Eastside Arm Wrestling framed the moment as a “brief touch with greatness” and said it was an honor to be with Devon Larratt. In the same post, the caption added, “Out of everyone, this guy Surprised me the most,” referring to Greg Yeo. That is the kind of line that travels because it captures what afterpull culture does best: it turns a short, unscripted table exchange into proof of who impressed, who adapted, and who left something on the table. The official bracket may end the result, but the afterpulls often show the hidden work, from hand control to setup details and angle changes.

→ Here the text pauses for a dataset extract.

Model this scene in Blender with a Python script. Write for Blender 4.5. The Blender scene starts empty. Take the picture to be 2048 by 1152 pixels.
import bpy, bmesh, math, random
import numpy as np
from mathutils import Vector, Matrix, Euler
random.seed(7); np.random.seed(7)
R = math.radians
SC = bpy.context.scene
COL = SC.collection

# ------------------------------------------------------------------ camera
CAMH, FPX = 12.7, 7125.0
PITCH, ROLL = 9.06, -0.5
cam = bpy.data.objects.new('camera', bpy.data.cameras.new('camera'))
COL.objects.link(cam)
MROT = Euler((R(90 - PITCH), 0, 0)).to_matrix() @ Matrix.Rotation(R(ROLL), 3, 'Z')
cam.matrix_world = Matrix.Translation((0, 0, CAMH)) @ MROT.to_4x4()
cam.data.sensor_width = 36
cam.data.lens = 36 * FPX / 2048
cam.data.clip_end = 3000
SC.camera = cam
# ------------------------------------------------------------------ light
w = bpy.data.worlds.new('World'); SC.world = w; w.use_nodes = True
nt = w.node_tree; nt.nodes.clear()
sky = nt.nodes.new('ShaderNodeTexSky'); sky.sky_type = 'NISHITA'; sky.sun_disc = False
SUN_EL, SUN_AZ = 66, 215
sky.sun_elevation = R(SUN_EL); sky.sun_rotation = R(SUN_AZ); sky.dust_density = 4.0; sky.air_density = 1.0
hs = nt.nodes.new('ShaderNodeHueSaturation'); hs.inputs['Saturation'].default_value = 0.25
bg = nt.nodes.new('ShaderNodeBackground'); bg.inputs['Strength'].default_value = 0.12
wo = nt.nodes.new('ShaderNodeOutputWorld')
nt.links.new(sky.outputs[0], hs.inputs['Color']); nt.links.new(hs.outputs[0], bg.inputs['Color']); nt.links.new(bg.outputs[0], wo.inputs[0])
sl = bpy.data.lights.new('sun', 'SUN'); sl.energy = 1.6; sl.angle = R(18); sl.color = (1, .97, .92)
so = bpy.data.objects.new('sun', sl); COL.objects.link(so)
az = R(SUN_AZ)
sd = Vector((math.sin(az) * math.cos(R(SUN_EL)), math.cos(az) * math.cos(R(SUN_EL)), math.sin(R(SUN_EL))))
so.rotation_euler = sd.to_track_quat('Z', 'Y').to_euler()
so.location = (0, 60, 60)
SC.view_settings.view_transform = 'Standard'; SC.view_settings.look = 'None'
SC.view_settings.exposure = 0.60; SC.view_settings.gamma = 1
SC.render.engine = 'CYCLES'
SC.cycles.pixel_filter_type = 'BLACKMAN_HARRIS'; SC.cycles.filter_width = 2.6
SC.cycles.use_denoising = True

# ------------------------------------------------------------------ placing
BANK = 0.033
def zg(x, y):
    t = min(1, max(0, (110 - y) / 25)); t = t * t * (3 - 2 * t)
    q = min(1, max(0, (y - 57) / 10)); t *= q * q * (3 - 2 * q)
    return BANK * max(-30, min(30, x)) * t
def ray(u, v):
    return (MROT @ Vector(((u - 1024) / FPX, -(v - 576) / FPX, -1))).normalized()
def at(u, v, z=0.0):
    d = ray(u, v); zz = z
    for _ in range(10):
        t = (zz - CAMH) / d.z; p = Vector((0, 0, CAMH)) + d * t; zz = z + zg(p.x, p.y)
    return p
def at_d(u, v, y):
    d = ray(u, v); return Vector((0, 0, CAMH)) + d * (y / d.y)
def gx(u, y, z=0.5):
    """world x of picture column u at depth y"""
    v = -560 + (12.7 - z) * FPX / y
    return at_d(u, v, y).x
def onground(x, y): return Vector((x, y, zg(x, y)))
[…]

A separate video, Josh Nicholas | East vs West SEA Qualifier Afterpulls, kept the focus on Kota Kinabalu and the June 20 event, stretching the life of the competition across social feeds and fan circles. That digital tail matters in armwrestling because clips like these do the work of a highlight reel, a scouting report and a branding exercise at once. Devon Larratt’s presence brings global attention, but Greg Yeo’s reaction in the clip gives the local storyline its own lift, making Sabah feel like a place where visiting stars still have something to discover.

The wider context gave the weekend even more weight. Local coverage described the event as a milestone because arm wrestling has long been embedded in Sabah’s Kaamatan traditions, and Sabah Media said it was the first world-class international armwrestling event hosted in Malaysia. The same outlet said about 500 participants took part in Kaamatan 2026 traditional sports competitions, underscoring how the sport fits into Sabah’s effort to preserve and modernize its indigenous sporting heritage.

Devon Larratt and Jodi Larratt arrived in Kota Kinabalu on June 17 and visited Kundasang and Kinabalu National Park, adding tourism visibility to the competitive draw. Sabah Media also said Larratt urged Malaysian youths, especially in Sabah, to take up arm wrestling for discipline, mental resilience and community connection. By the time the afterpull clips spread, Sabah had already moved beyond hosting a tournament: it had turned the whole weekend into a longer-running media event.